[Start of Data provided]

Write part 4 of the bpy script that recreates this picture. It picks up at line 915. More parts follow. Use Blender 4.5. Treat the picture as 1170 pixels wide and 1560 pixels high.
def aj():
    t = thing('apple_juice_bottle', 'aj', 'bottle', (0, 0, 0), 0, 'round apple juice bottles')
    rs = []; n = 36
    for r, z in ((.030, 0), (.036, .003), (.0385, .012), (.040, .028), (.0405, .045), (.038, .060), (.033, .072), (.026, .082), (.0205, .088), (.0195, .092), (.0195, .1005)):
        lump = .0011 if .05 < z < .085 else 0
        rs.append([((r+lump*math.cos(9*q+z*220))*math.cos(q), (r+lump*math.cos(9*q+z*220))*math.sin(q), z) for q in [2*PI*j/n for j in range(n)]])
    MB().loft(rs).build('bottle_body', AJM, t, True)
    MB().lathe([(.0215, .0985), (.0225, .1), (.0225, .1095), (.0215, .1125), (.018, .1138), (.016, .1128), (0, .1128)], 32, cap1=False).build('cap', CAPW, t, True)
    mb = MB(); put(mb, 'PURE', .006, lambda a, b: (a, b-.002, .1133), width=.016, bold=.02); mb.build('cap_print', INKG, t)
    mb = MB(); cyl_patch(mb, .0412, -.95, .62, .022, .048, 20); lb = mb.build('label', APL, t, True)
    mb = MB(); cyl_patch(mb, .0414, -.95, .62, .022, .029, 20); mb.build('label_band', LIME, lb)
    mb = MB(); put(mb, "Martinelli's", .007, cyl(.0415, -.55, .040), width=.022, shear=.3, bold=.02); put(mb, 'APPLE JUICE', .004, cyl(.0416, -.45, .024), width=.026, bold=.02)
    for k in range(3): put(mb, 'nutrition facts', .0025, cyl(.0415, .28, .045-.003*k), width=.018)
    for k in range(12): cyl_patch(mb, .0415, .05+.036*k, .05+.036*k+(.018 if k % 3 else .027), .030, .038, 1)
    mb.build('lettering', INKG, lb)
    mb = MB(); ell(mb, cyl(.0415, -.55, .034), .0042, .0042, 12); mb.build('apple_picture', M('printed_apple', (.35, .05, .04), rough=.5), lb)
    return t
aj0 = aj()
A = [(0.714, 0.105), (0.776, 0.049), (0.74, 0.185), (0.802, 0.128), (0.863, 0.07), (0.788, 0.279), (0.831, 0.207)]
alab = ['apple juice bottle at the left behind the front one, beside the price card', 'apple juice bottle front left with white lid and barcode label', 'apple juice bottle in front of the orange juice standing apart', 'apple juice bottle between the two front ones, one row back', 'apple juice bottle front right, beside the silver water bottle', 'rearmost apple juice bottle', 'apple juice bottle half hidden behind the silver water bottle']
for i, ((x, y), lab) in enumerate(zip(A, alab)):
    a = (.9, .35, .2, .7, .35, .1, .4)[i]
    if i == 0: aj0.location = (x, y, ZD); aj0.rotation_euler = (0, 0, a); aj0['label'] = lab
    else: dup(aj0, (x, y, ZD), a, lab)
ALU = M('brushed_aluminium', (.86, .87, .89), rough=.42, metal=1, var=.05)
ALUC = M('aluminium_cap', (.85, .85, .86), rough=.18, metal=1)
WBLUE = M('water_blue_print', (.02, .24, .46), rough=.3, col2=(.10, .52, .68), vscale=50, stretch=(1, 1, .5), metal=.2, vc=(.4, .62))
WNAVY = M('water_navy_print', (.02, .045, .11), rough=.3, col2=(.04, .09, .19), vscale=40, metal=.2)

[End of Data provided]

_Task description_
All of the material above needs to be retyped word for word.

_Task answer_
Write part 4 of the bpy script that recreates this picture. It picks up at line 915. More parts follow. Use Blender 4.5. Treat the picture as 1170 pixels wide and 1560 pixels high.
def aj():
    t = thing('apple_juice_bottle', 'aj', 'bottle', (0, 0, 0), 0, 'round apple juice bottles')
    rs = []; n = 36
    for r, z in ((.030, 0), (.036, .003), (.0385, .012), (.040, .028), (.0405, .045), (.038, .060), (.033, .072), (.026, .082), (.0205, .088), (.0195, .092), (.0195, .1005)):
        lump = .0011 if .05 < z < .085 else 0
        rs.append([((r+lump*math.cos(9*q+z*220))*math.cos(q), (r+lump*math.cos(9*q+z*220))*math.sin(q), z) for q in [2*PI*j/n for j in range(n)]])
    MB().loft(rs).build('bottle_body', AJM, t, True)
    MB().lathe([(.0215, .0985), (.0225, .1), (.0225, .1095), (.0215, .1125), (.018, .1138), (.016, .1128), (0, .1128)], 32, cap1=False).build('cap', CAPW, t, True)
    mb = MB(); put(mb, 'PURE', .006, lambda a, b: (a, b-.002, .1133), width=.016, bold=.02); mb.build('cap_print', INKG, t)
    mb = MB(); cyl_patch(mb, .0412, -.95, .62, .022, .048, 20); lb = mb.build('label', APL, t, True)
    mb = MB(); cyl_patch(mb, .0414, -.95, .62, .022, .029, 20); mb.build('label_band', LIME, lb)
    mb = MB(); put(mb, "Martinelli's", .007, cyl(.0415, -.55, .040), width=.022, shear=.3, bold=.02); put(mb, 'APPLE JUICE', .004, cyl(.0416, -.45, .024), width=.026, bold=.02)
    for k in range(3): put(mb, 'nutrition facts', .0025, cyl(.0415, .28, .045-.003*k), width=.018)
    for k in range(12): cyl_patch(mb, .0415, .05+.036*k, .05+.036*k+(.018 if k % 3 else .027), .030, .038, 1)
    mb.build('lettering', INKG, lb)
    mb = MB(); ell(mb, cyl(.0415, -.55, .034), .0042, .0042, 12); mb.build('apple_picture', M('printed_apple', (.35, .05, .04), rough=.5), lb)
    return t
aj0 = aj()
A = [(0.714, 0.105), (0.776, 0.049), (0.74, 0.185), (0.802, 0.128), (0.863, 0.07), (0.788, 0.279), (0.831, 0.207)]
alab = ['apple juice bottle at the left behind the front one, beside the price card', 'apple juice bottle front left with white lid and barcode label', 'apple juice bottle in front of the orange juice standing apart', 'apple juice bottle between the two front ones, one row back', 'apple juice bottle front right, beside the silver water bottle', 'rearmost apple juice bottle', 'apple juice bottle half hidden behind the silver water bottle']
for i, ((x, y), lab) in enumerate(zip(A, alab)):
    a = (.9, .35, .2, .7, .35, .1, .4)[i]
    if i == 0: aj0.location = (x, y, ZD); aj0.rotation_euler = (0, 0, a); aj0['label'] = lab
    else: dup(aj0, (x, y, ZD), a, lab)
ALU = M('brushed_aluminium', (.86, .87, .89), rough=.42, metal=1, var=.05)
ALUC = M('aluminium_cap', (.85, .85, .86), rough=.18, metal=1)
WBLUE = M('water_blue_print', (.02, .24, .46), rough=.3, col2=(.10, .52, .68), vscale=50, stretch=(1, 1, .5), metal=.2, vc=(.4, .62))
WNAVY = M('water_navy_print', (.02, .045, .11), rough=.3, col2=(.04, .09, .19), vscale=40, metal=.2)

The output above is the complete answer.